Chi ha meno di 30-35 anni forse non se n’è accorto ma per tutti gli altri artisti, cantautori, interpreti, la differenza tra il mondo musicale di oggi e quello di anni fa è evidente.
Oggi ho 45 anni, ho iniziato a far musica a livello professionale nel 1993.
In quegli anni funzionava così: Esistevano delle case discografiche che a fronte di investimenti fatti su nuovi artisti ne ricevevano un ricavo dalla vendita dei dischi. Molto semplice.
Oggi non è più così, i dischi sono ormai un ricordo e quello che ne deriva a livello economico dagli ascolti su Spotify non sono minimamente sufficienti per garantire un investimento.
E allora la musica è finita?
NO
Al contrario è molto viva
La musica è quasi completamente in mano agli artisti e per fortuna o no, questo è un trend che durerà a mio avviso ancora per molto.
Un artista, a differenza di un’ etichetta trae vantaggio da molti più fronti, prima di tutti da quello dei live (settore che non compete a un’etichetta discografica).
Certo, gli investimenti su ogni singola canzone video o album si sono ridotti drasticamente.
Anni fa servivano molti più soldi di oggi per dare inizio ad una carriera musicale.
Oggi in completa autonomia un cantautore può realizzare la propria musica, fare arrangiamenti al computer, mixarli e cantarli.
E allora dov’è il mio lavoro? Servo ancora a qualcosa?
Forse si e me ne accorgo quotidianamente nelle decine di artisti con i quali lavoro ogni anno in questo momento così particolare.
Oggi la figura del produttore è molto più simile a quella di un coach.
Come ho scritto all’inizio, anni fa esisteva una casa discografica, il processo che portava alla realizzazione e all’uscita di un album veniva visionato e revisionato da un team di professionisti, direttori artistici, uffici promozione, produttori, arrangiatori, autori.

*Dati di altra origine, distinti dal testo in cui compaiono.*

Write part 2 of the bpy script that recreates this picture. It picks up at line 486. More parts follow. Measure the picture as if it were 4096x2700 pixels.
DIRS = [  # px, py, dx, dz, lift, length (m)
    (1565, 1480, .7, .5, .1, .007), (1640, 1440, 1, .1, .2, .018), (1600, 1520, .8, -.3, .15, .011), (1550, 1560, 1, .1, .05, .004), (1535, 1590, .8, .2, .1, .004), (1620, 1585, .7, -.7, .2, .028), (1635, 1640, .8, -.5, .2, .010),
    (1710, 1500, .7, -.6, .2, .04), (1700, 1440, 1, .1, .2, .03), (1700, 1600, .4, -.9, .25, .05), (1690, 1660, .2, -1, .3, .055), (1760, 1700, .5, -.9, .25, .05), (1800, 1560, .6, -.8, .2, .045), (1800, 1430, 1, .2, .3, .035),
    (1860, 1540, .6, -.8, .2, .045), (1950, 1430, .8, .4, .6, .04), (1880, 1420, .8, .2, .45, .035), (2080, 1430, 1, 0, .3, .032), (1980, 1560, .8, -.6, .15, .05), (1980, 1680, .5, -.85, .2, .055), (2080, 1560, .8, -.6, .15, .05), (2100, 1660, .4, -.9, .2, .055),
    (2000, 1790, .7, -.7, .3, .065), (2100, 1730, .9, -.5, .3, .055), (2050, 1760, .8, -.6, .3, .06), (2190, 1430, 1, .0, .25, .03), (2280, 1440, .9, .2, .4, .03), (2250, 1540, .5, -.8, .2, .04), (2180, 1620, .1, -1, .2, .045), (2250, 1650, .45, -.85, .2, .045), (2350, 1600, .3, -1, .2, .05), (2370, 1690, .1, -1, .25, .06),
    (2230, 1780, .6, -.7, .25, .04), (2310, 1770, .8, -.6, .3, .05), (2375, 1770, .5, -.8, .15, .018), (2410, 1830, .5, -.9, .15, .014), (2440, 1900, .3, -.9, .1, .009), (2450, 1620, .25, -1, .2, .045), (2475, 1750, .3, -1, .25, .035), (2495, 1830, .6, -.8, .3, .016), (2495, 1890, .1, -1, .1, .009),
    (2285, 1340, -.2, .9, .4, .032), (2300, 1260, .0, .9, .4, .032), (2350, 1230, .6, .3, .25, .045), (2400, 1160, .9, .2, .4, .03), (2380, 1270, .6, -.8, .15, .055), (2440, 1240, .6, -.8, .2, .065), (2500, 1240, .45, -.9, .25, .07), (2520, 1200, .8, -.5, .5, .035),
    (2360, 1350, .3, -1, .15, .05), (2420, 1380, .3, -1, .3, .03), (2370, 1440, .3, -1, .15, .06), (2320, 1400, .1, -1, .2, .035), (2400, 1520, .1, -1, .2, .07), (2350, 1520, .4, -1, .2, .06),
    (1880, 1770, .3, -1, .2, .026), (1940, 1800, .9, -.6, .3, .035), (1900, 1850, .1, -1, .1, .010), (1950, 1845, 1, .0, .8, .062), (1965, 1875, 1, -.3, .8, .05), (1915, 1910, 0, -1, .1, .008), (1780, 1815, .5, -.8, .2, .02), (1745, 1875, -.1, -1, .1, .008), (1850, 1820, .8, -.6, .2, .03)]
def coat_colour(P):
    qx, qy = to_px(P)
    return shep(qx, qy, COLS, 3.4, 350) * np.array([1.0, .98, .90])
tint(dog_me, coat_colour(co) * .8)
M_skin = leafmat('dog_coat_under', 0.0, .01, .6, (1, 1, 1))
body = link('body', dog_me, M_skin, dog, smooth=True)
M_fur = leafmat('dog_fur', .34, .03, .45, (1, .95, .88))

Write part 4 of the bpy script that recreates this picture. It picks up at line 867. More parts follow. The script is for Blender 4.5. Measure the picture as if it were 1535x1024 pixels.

Oggi quella squadra non esiste più e l’artista è sempre più isolato da una visione oggettiva del suo lavoro.
Ogni artista pensa di essere forte, la sua convinzione è quella che lo spinge a continuare (nonostante le difficoltà) però spesso offusca una visione oggettiva di quello che realmente ha in mano. Ecco, un produttore, a differenza di uno studio di registrazione, serve a questo.
Se lavora con criterio e professionalità (e non lo do per scontato) dovrebbe servire a questo oltre a creare un sound e migliorare l’estetica del lavoro.
È l’ultimo baluardo di un sistema che ha funzionato molto bene per decenni.
Personalmente seguo i lavori dall’inizio alla fine, conosco molto bene gli artisti con i quali collaboro e nella gran parte dei casi ne nasce anche un rapporto sincero, umano.
Spesso le produzioni durano mesi, e tutto quel tempo insieme dà modo a me e a loro di migliorarsi.
Non sono uno di quelli che stravolge l’artista per farlo somigliare a me, sono cresciuto con la scuola dei grandi cantautori e ho avuto la fortuna di lavorare con i migliori produttori e artisti italiani e non ho problemi di ego inespresso.
La vera sfida per me è quella di dare luce a chi ho di fronte, questo è il mio lavoro e questo è il lavoro del produttore musicale.